Watching that close repartee sparked a yearning for the same.  I miss that kind of friendship between mother and daughter, a relationship I never actually experienced.  I’m not sure how you can miss what you never really had, but somehow I do.

“The mother-daughter relationship is the most complex.”  ~Wynonna Judd

My mother was my biggest supporter as a child; she schlepped me to one audition after another as I chased my dream of being on stage.  And after each rejection she comforted my heartbreak by telling me that someday she just knew my time would come.  Just persevere.

And when my heart was breaking from a boy I loved who wouldn’t be mine, it was my mother who helped me recognize that life wasn’t over.  And it was also she who comforted the boys that loved me but weren’t able to win my heart.  She counseled them on the phone and encouraged them to move on.
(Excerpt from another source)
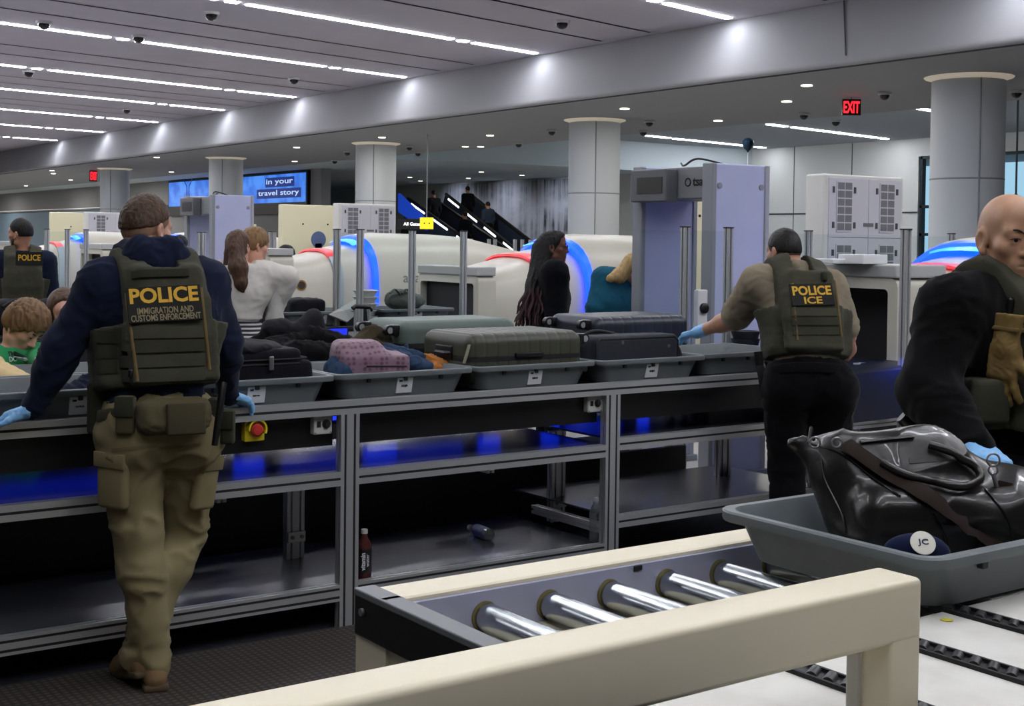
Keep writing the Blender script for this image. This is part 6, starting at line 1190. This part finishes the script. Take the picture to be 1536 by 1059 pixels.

It was also my mother, and only my mother, who came to my piano recitals, choir performances, plays (as a chorus member), and later – talent shows and performances at college.  She rooted for me in everything I did and felt that I could hang the moon if I wanted to.

“1 mother + 1 daughter = 2 best friends”  author unknown

But she was never my friend.  As I grew older we continued to talk, but we grew farther apart never really learning much about what makes the other tick.  She was consumed with her frustrations and I with a need to offer her ways out of them, though she never heeded any of my suggestions.  She was not a mother who pulled her children close to her, in fact, she looked forward to the days when we’d be out on our own and she could fly solo again.

I have a few women friends who adore their mothers, respect and admire them and spend as much time with them as possible.  I’ve always envied them; I wish I’d known that closeness.

What’s your relationship like with your mother?  And how has it changed over the years?